Huellas N.11, Diciembre 2007

Navidad. La raíz de la esperanza

El escritor italiano Cesare Pavese lo decía con fría lucidez: «¿Acaso alguien nos ha prometido nunca algo?...Y entonces, ¿por qué esperamos?». La vida de todo hombre, sea cual sea la circunstancia que atraviesa, está marcada estructuralmente por una espera. Benedicto XVI ha querido retomar el diálogo de la fe cristiana con esta espera que constituye el corazón de lo humano, decepcionado por las falsas promesas de quienes han querido venderle una felicidad a precio de saldo, y estragado de la violencia en que le han embarcado las utopías del siglo XX.

¿Qué es lo que realmente queremos?, se pregunta el Papa. En el fondo queremos sólo una cosa, la vida bienaventurada, la felicidad. Deseamos la verdadera vida, esa que no se vea afectada ni siquiera por la muerte, esa que nos garantice que nada de lo que amamos se perderá. Por eso el contenido de la esperanza del hombre siempre va más allá de cuanto puede alcanzar y construir con sus propias fuerzas. Sólo Dios es el fundamento de la esperanza, pero no cualquier dios, advierte Benedicto XVI, sino el Dios que tiene rostro humano y que nos ha amado hasta el extremo, a cada uno en particular y a la humanidad en su conjunto.

Benedicto XVI arranca de la íntima conexión entre la fe y la esperanza: la fe es la sustancia de la esperanza, afirma el Papa, porque nos permite esperar las realidades futuras a partir de un presente ya entregado. Este es uno de los núcleos de la nueva encíclica: el valor de presente propio y constitutivo de la fe cristiana, que no es una idea sobre la vida y el mundo, sino el reconocimiento del hecho de Cristo, que cambia realmente la vida de quienes lo acogen con su razón y su libertad. Lo que la esperanza cristiana promete ha empezado ya aquí y ahora en la experiencia de la comunión cristiana: no es una utopía voluntarista, sino que se ofrece a la confianza del hombre a partir de un presente verificable cuyo rasgo fundamental es el amor. El Papa usa una preciosa cita de san Bernardo de Claraval para explicar que el monasterio (la comunión de vida de los monjes que se proyecta en el trabajo) no puede identificarse con el Paraíso (la realización plena de la esperanza cristiana), pero «como lugar de labranza práctica y espiritual, debe preparar el nuevo Paraíso».

La encíclica ofrece unas páginas vibrantes para describir lo que ha significado la sustitución de la esperanza cristiana por la fe en el progreso, en el tiempo moderno.
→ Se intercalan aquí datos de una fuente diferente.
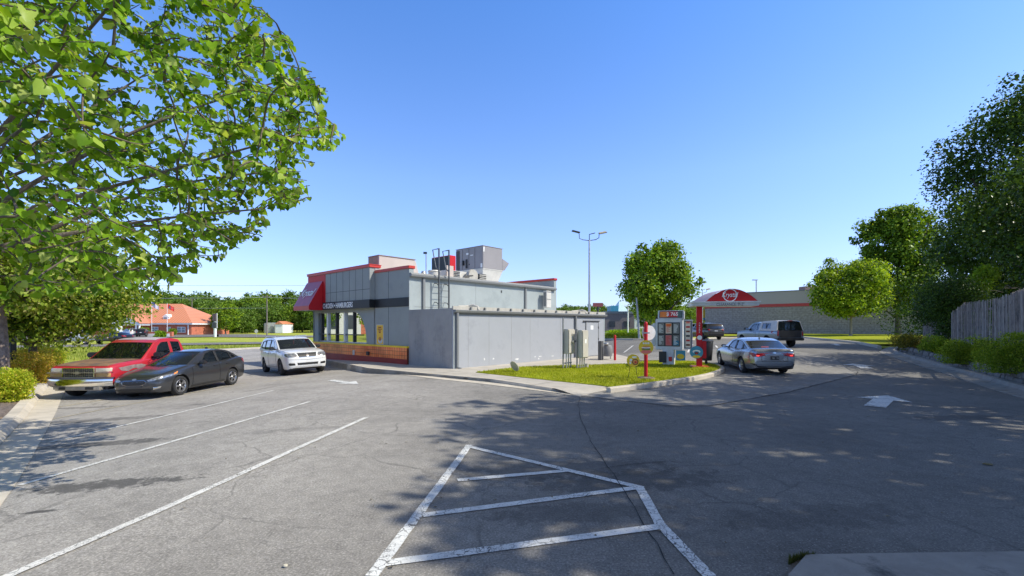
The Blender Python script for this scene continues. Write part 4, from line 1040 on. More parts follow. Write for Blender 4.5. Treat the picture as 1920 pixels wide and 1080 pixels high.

Ese progreso, concebido primero como triunfo imparable de la ciencia y luego como construcción político-ideológica, habría de responder de una manera concreta y eficaz al deseo de felicidad del hombre. Pero ni la ciencia ni la política tienen la capacidad de redimir al hombre, como se ha demostrado en la experiencia histórica; más aún, cuando les domina esa pretensión desmesurada, se pierde su nobleza constitutiva y con frecuencia se transforman en instrumento de violencia y dominación de aquellos mismos a los que pretendían servir. El Papa repite que «la victoria de la razón sobre la irracionalidad es también un objetivo de la fe cristiana», pero advierte que no puede ser únicamente «la razón del poder y del hacer», y pide de nuevo, como en su histórico discurso de Ratisbona, una auténtica apertura de la razón a los ámbitos de la fe religiosa y de la ética, para que podamos hablar de una razón auténticamente humana.

Nuestro mundo está sediento de esperanza, lo está cada hombre y mujer, cansados de las frustraciones y de los fracasos de su historia personal y colectiva. El noble empeño de construir un mundo mejor se transforma en fatiga insuperable, en escepticismo salvaje o en fanatismo violento, si no está abrazado por la certeza del futuro que nace de un Amor que ya está presente. Sólo esa esperanza que nace del encuentro con el Dios que se ha encarnado, que ha padecido y que ha resucitado de la muerte, nos da el valor de apostar nuevamente por el bien, a pesar de todos nuestros fracasos y cansancios. Nos da también valor e inteligencia para construir, conscientes de la imperfección de todas las obras humanas, y nos permite caminar juntos a pesar de las semillas de división que amenazan siempre la unidad. Sí, ciertamente, los cristianos de este siglo XXI debemos aprender de nuevo el fundamento y la amplitud de nuestra esperanza a partir de nuestras propias raíces. Un regalo inmenso de Benedicto XVI para celebrar el Misterio de la Navidad.